House: Mandatory life sentences for people convicted of a third serious violent felony. The first two crimes must be state or federal violent crimes or a major drug offense, defined somewhat more stringently (that is, with a higher maximum term) than the Senate version. The third has to be a violent federal offense or a major drug offense, with the same definitions as used by the Senate.

5. Capital Punishment

Senate: Expands the federal death penalty to cover 39 new offenses, including torture, murders of kidnapped children, and killings on ocean oil platforms.

House: Expands the federal death penalty to cover essentially the same offenses as the Senate version. Contains a provision that lets future death-row prisoners use statistical evidence of racial bias in past executions to prove in court that their own death sentences were motivated by discrimination.

6. Crime Prevention

Senate: Authorizes $3.759 billion for crime prevention programs, such as grants to combat violence against women, and $4.26 billion for rehabilitation programs, including drug treatment in prison.

House: Authorizes $6.7 billion for direct aid to community programs intended to prevent crime, including $50 million for a nighttime sports program, $525 million for youth employment programs, and $20 million for so-called community youth academies. Also authorizes $2.45 billion for rehabilitation programs.

7. First-Time Offenders

Senate: Allows judges to drop mandatory penalties for first-time nonviolent drug offenders.

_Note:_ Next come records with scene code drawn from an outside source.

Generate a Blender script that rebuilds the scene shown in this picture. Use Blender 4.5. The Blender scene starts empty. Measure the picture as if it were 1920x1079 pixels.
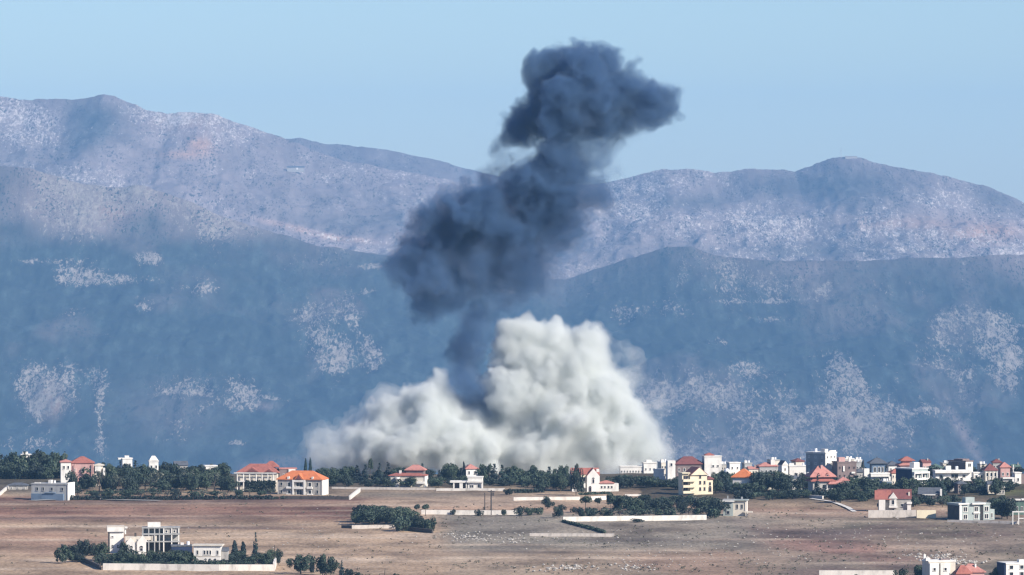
import bpy, math, random
import numpy as np
from mathutils import Vector

# ------------------------------------------------------------------ camera, sky, sun, exposure
S = bpy.context.scene
COL = S.collection
R = math.radians
EYE_Z, F_PX, CX, CY, HORIZON = 102.0, 10972.0, 960.0, 539.5, 365.0
PITCH = math.atan((CY - HORIZON) / F_PX)
cam = bpy.data.cameras.new('camera')
cam.sensor_width = 36.0
cam.lens = 36.0 * F_PX / 1920.0
cam.clip_start, cam.clip_end = 5.0, 60000.0
cam_o = bpy.data.objects.new('camera', cam)
cam_o.location = (0, 0, EYE_Z)
cam_o.rotation_euler = (R(90) - PITCH, 0, 0)
COL.objects.link(cam_o)
S.camera = cam_o

SUN_DIR = Vector((0.74, -0.54, 0.56)).normalized()      # towards the sun
SUN_EL = math.asin(SUN_DIR.z)
SUN_AZ = math.atan2(SUN_DIR.x, SUN_DIR.y)
W = bpy.data.worlds.new('World')
S.world = W
W.use_nodes = True
nt = W.node_tree
sky = nt.nodes.new('ShaderNodeTexSky')
sky.sky_type = 'NISHITA'
sky.sun_disc = False
sky.sun_elevation = SUN_EL
sky.sun_rotation = SUN_AZ
sky.altitude = 700
sky.air_density = 1.0
sky.dust_density = 0.3
sky.ozone_density = 8.0
bg = nt.nodes['Background']
bg.inputs['Strength'].default_value = 0.088
hsv = nt.nodes.new('ShaderNodeHueSaturation')
hsv.inputs['Hue'].default_value = 0.508
hsv.inputs['Saturation'].default_value = 0.98
nt.links.new(sky.outputs[0], hsv.inputs['Color'])
nt.links.new(hsv.outputs[0], bg.inputs['Color'])
sl = bpy.data.lights.new('sun', 'SUN')
sl.energy, sl.angle, sl.color = 4.9, R(0.5), (1.0, 0.93, 0.83)
so = bpy.data.objects.new('sun', sl)
so.rotation_euler = (-SUN_DIR).to_track_quat('-Z', 'Y').to_euler()
so.location = (300, 0, 600)
COL.objects.link(so)
S.view_settings.view_transform = 'Standard'
S.view_settings.look = 'None'
S.view_settings.gamma = 1
S.view_settings.exposure = 0.6
cy = S.cycles
cy.volume_bounces = 14
cy.max_bounces = 14
cy.diffuse_bounces = 2
cy.glossy_bounces = 2
cy.transparent_max_bounces = 96
cy.use_denoising = True
cy.filter_width = 1.35
HAZE_DENSITY = 3.7e-5
HAZE_COLOR = (0.27, 0.575, 0.98)

# ------------------------------------------------------------------ picture <-> place
def ray(px, py):
    a, b = (px - CX) / F_PX, (CY - py) / F_PX
    c, s = math.cos(PITCH), math.sin(PITCH)
    return Vector((a, c + b * s, -s + b * c))
def at(px, py, D):
    d = ray(px, py)
    k = D / d.y
    return Vector((d.x * k, D, EYE_Z + d.z * k))
def zrow(py, D):
    return at(CX, py, D).z

def _hash(ix, iy, iz, seed):
    n = (ix.astype(np.int64) * 374761393 + iy.astype(np.int64) * 668265263 + iz.astype(np.int64) * 2147483647 + seed * 974634777)
    n = (n ^ (n >> 13)) * 1274126177
    n = n ^ (n >> 16)
    return (n & 0xffff).astype(np.float32) / 65535.0
def vnoise(x, y, seed=0):
    x = np.asarray(x, dtype=np.float64); y = np.asarray(y, dtype=np.float64)
    ix, iy = np.floor(x), np.floor(y)
    fx, fy = x - ix, y - iy
    fx, fy = fx * fx * fx * (fx * (6 * fx - 15) + 10), fy * fy * fy * (fy * (6 * fy - 15) + 10)
    ix, iy = ix.astype(np.int64), iy.astype(np.int64)
    z = np.zeros_like(ix)
    a, b = _hash(ix, iy, z, seed), _hash(ix + 1, iy, z, seed)
    c, d = _hash(ix, iy + 1, z, seed), _hash(ix + 1, iy + 1, z, seed)
    return (a * (1 - fx) + b * fx) * (1 - fy) + (c * (1 - fx) + d * fx) * fy
def fbm(x, y, seed=0, octs=5, gain=0.5):
    v, a, t = 0.0, 1.0, 0.0
    for o in range(octs):
        v = v + a * vnoise(x, y, seed + o * 17); t += a
        a *= gain; x = x * 2.03 + 11.3; y = y * 2.03 + 5.7
    return v / t
def ridged(x, y, seed=0, octs=5, gain=0.55):
    v, a, t = 0.0, 1.0, 0.0
    for o in range(octs):
        v = v + a * (1 - np.abs(2 * vnoise(x, y, seed + o * 17) - 1)); t += a
        a *= gain; x = x * 2.07 + 3.1; y = y * 2.07 + 9.7
    return v / t
def sstep(a, b, x):
    t = np.clip((x - a) / (b - a), 0, 1)
    return t * t * (3 - 2 * t)

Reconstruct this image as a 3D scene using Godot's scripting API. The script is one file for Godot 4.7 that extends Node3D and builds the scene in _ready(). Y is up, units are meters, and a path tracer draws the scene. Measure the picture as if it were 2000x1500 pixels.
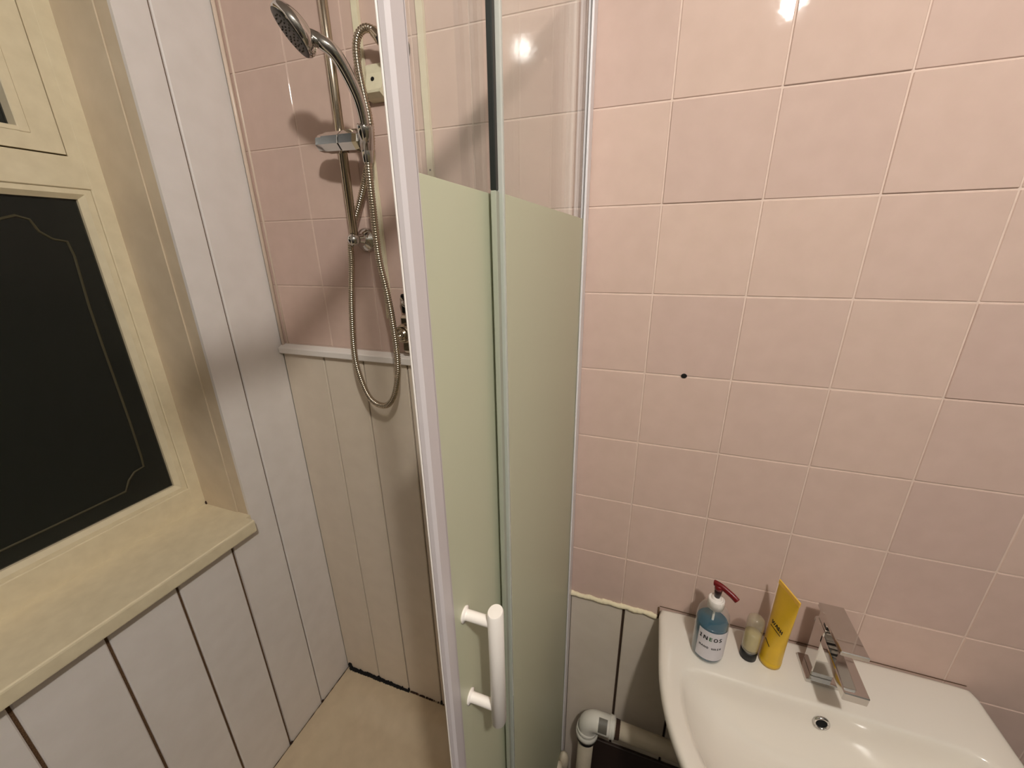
extends Node3D
# A small bathroom at night: shower corner, window wall on the left, tiled wall with a basin.
# x runs along the tiled back wall from the corner, y up, z out from the wall into the room.

var rng := RandomNumberGenerator.new()
var M := {}

func _ready():
	rng.seed = 7
	# ---- camera
	var cam := Camera3D.new()
	cam.name = "camera"
	cam.transform = Transform3D(Basis(Vector3(0.94204571, -0.01344045, -0.33521521), Vector3(-0.09773793, 0.94485828, -0.3125542), Vector3(0.32093174, 0.32720358, 0.88878605)).orthonormalized(), Vector3(0.9368, 1.6168, 0.7805))
	cam.fov = 87.915
	cam.keep_aspect = Camera3D.KEEP_HEIGHT
	cam.near = 0.02
	add_child(cam)
	cam.current = true
	# ---- night sky outside the window
	var env := Environment.new()
	env.background_mode = Environment.BG_COLOR
	env.background_color = Color(0.010, 0.010, 0.012)
	env.ambient_light_source = Environment.AMBIENT_SOURCE_DISABLED
	env.tonemap_mode = Environment.TONE_MAPPER_LINEAR
	env.tonemap_exposure = 1.0
	env.sdfgi_enabled = true
	env.ssao_enabled = true
	env.ssil_enabled = true
	var we := WorldEnvironment.new()
	we.name = "world_environment"
	we.environment = env
	add_child(we)
	materials()
	# ---- the one lamp of the room (its light is built in its builder)
	ceiling_lamp(Vector3(1.27, 2.373, 1.10), 1.22, Color(1.0, 0.985, 0.955))
	# ---- the shell
	room_shell()
	wall_back()
	wall_left()
	window()
	trims()
	# ---- the things
	shower_tray()
	shower_enclosure()
	basin()
	tap()
	shower_rail()
	shower_handset()
	shower_hose()
	shower_valve()
	mounting_strips()
	wall_bracket()
	waste_pipe()
	soap_bottle()
	small_bottle()
	yellow_tube()

# =====================================================================  materials
func noise_tex(freq: float, lo: Color, hi: Color, octaves := 3, sd := 1, size := 512, normal := false, bump := 1.0) -> NoiseTexture2D:
	var n := FastNoiseLite.new()
	n.seed = sd
	n.frequency = freq
	n.fractal_octaves = octaves
	var t := NoiseTexture2D.new()
	t.width = size
	t.height = size
	t.seamless = true
	t.noise = n
	if normal:
		t.as_normal_map = true
		t.bump_strength = bump
	else:
		var g := Gradient.new()
		g.set_color(0, lo)
		g.set_color(1, hi)
		t.color_ramp = g
	return t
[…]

House: Exempts a slightly broader group of offenders from mandatory penalties than does the Senate version, but provides that such offenders must be sentenced to at least two years.


1.This case was written by John Yinger for the purposes of class discussion. It draws on Michael Wines, "House Votes to Allow Death-Row Appeals Using Race-Bias Data," The New York Times, April 21, 1994, p. A13; Michael Wines, "House Adopts Crime Legislation to Build Jails and Hire Officers," The New York Times, April 22, 1994, p. A1; Monica Borkowski, "Major Provisions of the Crime Bill," The New York Times, April 22, 1994, p. A18; and "For Racial Justice in Executions," Editorial, The New York Times, April 22, 1994, p. A26.

2.Since 1976, 230 people have been executed for murder in the United States. Only one of these people was a white person convicted of killing a black person.